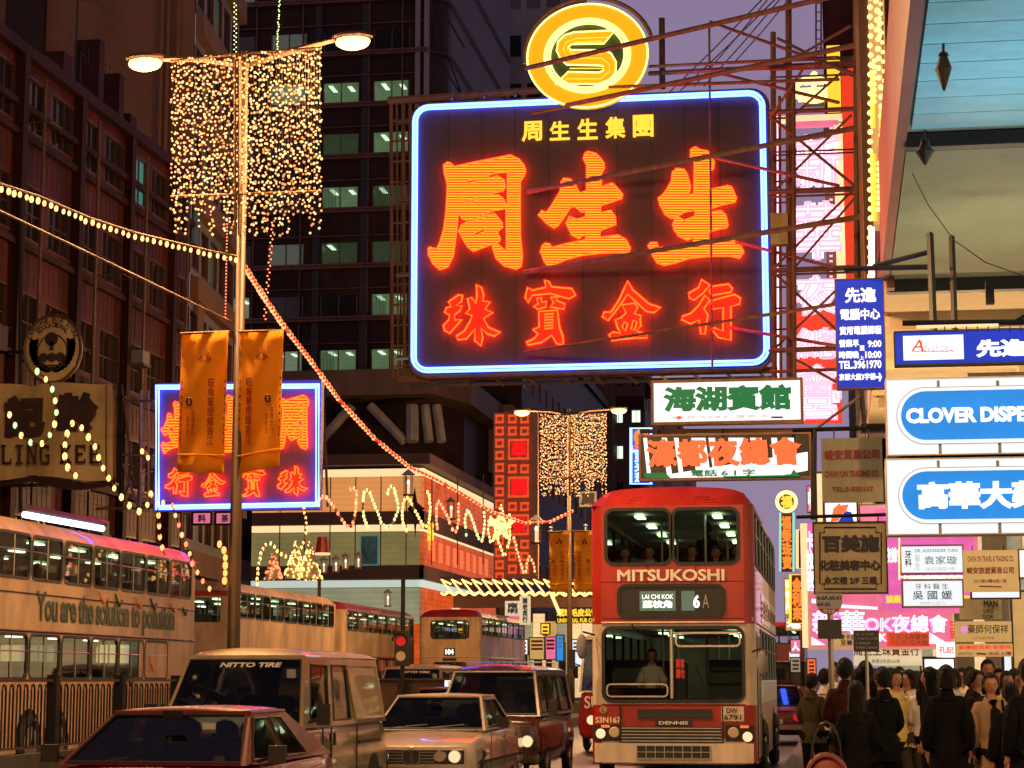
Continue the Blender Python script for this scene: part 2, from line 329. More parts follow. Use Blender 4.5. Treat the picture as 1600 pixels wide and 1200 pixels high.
def sgn(name, label, x0, y0, x1, y1, Y, d, face, fr='brownsteel', fw=.03, cat='sign', group=None):
    o = empty(name, P((x0+x1)/2, y1, Y), label, cat, group)
    board(o, x0, y0, x1, y1, Y, d, face, 'face')
    if fr: frame(o, x0, y0, x1, y1, Y, fw, d, fr)
    return o
# ------------------------------------------------------------------ the setting
g = MB(); g.box((-200, -60, -.5), (-.95, 900, 0)); structure('road', g, 'asphalt')
g = MB(); g.box((-.79, -60, -.5), (200, 900, .13)); structure('pavement', g, 'paving')
k0 = None
kr = bpy.data.objects.new('kerb', None); C.objects.link(kr); kr['kind'] = 'structure'; kr.location = (-.95, 12, 0)
for i in range(60):
    if k0 is None: k0 = MB().box((0, 0, -.2), (.155, .985, .135)).build('kerb_stone', 'kerb', kr, world=False)
    else: inst(k0, kr, (0, i*1.0, 0))
slab = None
pv = bpy.data.objects.new('pavement_slabs', None); C.objects.link(pv); pv['kind'] = 'structure'; pv.location = (-.78, 14, .134)
for i in range(24):
    for j in range(6):
        if slab is None: slab = MB().box((0, 0, 0), (.49, .49, .012)).build('paving_slab', 'paving', pv, world=False)
        else: inst(slab, pv, (j*.5, i*.5, rnd.uniform(-.002, .003)))
g = MB()
for i in range(28):
    g.box((-4.75, -20+i*6, 0), (-4.63, -17.5+i*6, .004))
structure('road_markings', g, 'roadpaint')
g = MB(); g.box((-200, -60, 0), (-19.2, 300, .12)); structure('far_pavement', g, 'paving')
# median barrier with its railing of hairpin bars
g = MB(); pr = [(-9.35, 0), (-9.3, .3), (-9.12, .42), (-9.08, .76), (-8.92, .76), (-8.88, .42), (-8.7, .3), (-8.65, 0)]
g.add([(x, y, z) for y in (-30, 130) for x, z in pr], [tuple(range(8)), tuple(range(8, 16))[::-1]]+[(i, i+8, (i+1) % 8+8, (i+1) % 8) for i in range(8)])
ms = g.build('median_kerb_wall', 'darkconc'); ms['kind'] = 'structure'
rail = empty('median_railing', (-9, 20, .76), 'dark steel railing of hairpin bars along the median before the ad bus', 'railing')
pin = None; post = None; hr = MB().box((-.02, 0, .80), (.02, 14, .83)).box((-.02, 0, .06), (.02, 14, .085)).build('rail', 'steel', rail, world=False)
for i in range(7):
    q = MB().box((-.06, -.06, 0), (.06, .06, .88)).build('post', 'blacksteel', rail, world=False) if post is None else inst(post, rail)
    post = post or q; q.location = (0, .65+i*2.25, 0)
    for j in range(10):
        if i > 4: continue
        if pin is None:
            pts = [(0, 0, .06)]+[(0, 0, .7)]+[(0, .05-.05*math.cos(a*math.pi/4), .72+.05*math.sin(a*math.pi/4)) for a in range(1, 4)]+[(0, .1, .7), (0, .1, .06)]
            pin = MB().tube(pts, .012, 5).build('hairpin_bar', 'blacksteel', rail, world=False); p = pin
        else: p = inst(pin, rail)
        p.location = (0, .8+i*2.25+j*.205, 0)
g = MB()
for i in range(330):
    y = 31.7+i*.1025; g.box((-9.01, y, .82), (-8.99, y+.02, 1.56))
g.box((-9.02, 31.5, 1.56), (-8.98, 66, 1.6)); g.build('railing_bars', 'steel')['kind'] = 'stuff'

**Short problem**
Restate the entire listing word for word, excluding pictures.

**Answer to the exercise**
Continue the Blender Python script for this scene: part 2, from line 329. More parts follow. Use Blender 4.5. Treat the picture as 1600 pixels wide and 1200 pixels high.
def sgn(name, label, x0, y0, x1, y1, Y, d, face, fr='brownsteel', fw=.03, cat='sign', group=None):
    o = empty(name, P((x0+x1)/2, y1, Y), label, cat, group)
    board(o, x0, y0, x1, y1, Y, d, face, 'face')
    if fr: frame(o, x0, y0, x1, y1, Y, fw, d, fr)
    return o
# ------------------------------------------------------------------ the setting
g = MB(); g.box((-200, -60, -.5), (-.95, 900, 0)); structure('road', g, 'asphalt')
g = MB(); g.box((-.79, -60, -.5), (200, 900, .13)); structure('pavement', g, 'paving')
k0 = None
kr = bpy.data.objects.new('kerb', None); C.objects.link(kr); kr['kind'] = 'structure'; kr.location = (-.95, 12, 0)
for i in range(60):
    if k0 is None: k0 = MB().box((0, 0, -.2), (.155, .985, .135)).build('kerb_stone', 'kerb', kr, world=False)
    else: inst(k0, kr, (0, i*1.0, 0))
slab = None
pv = bpy.data.objects.new('pavement_slabs', None); C.objects.link(pv); pv['kind'] = 'structure'; pv.location = (-.78, 14, .134)
for i in range(24):
    for j in range(6):
        if slab is None: slab = MB().box((0, 0, 0), (.49, .49, .012)).build('paving_slab', 'paving', pv, world=False)
        else: inst(slab, pv, (j*.5, i*.5, rnd.uniform(-.002, .003)))
g = MB()
for i in range(28):
    g.box((-4.75, -20+i*6, 0), (-4.63, -17.5+i*6, .004))
structure('road_markings', g, 'roadpaint')
g = MB(); g.box((-200, -60, 0), (-19.2, 300, .12)); structure('far_pavement', g, 'paving')
# median barrier with its railing of hairpin bars
g = MB(); pr = [(-9.35, 0), (-9.3, .3), (-9.12, .42), (-9.08, .76), (-8.92, .76), (-8.88, .42), (-8.7, .3), (-8.65, 0)]
g.add([(x, y, z) for y in (-30, 130) for x, z in pr], [tuple(range(8)), tuple(range(8, 16))[::-1]]+[(i, i+8, (i+1) % 8+8, (i+1) % 8) for i in range(8)])
ms = g.build('median_kerb_wall', 'darkconc'); ms['kind'] = 'structure'
rail = empty('median_railing', (-9, 20, .76), 'dark steel railing of hairpin bars along the median before the ad bus', 'railing')
pin = None; post = None; hr = MB().box((-.02, 0, .80), (.02, 14, .83)).box((-.02, 0, .06), (.02, 14, .085)).build('rail', 'steel', rail, world=False)
for i in range(7):
    q = MB().box((-.06, -.06, 0), (.06, .06, .88)).build('post', 'blacksteel', rail, world=False) if post is None else inst(post, rail)
    post = post or q; q.location = (0, .65+i*2.25, 0)
    for j in range(10):
        if i > 4: continue
        if pin is None:
            pts = [(0, 0, .06)]+[(0, 0, .7)]+[(0, .05-.05*math.cos(a*math.pi/4), .72+.05*math.sin(a*math.pi/4)) for a in range(1, 4)]+[(0, .1, .7), (0, .1, .06)]
            pin = MB().tube(pts, .012, 5).build('hairpin_bar', 'blacksteel', rail, world=False); p = pin
        else: p = inst(pin, rail)
        p.location = (0, .8+i*2.25+j*.205, 0)
g = MB()
for i in range(330):
    y = 31.7+i*.1025; g.box((-9.01, y, .82), (-8.99, y+.02, 1.56))
g.box((-9.02, 31.5, 1.56), (-8.98, 66, 1.6)); g.build('railing_bars', 'steel')['kind'] = 'stuff'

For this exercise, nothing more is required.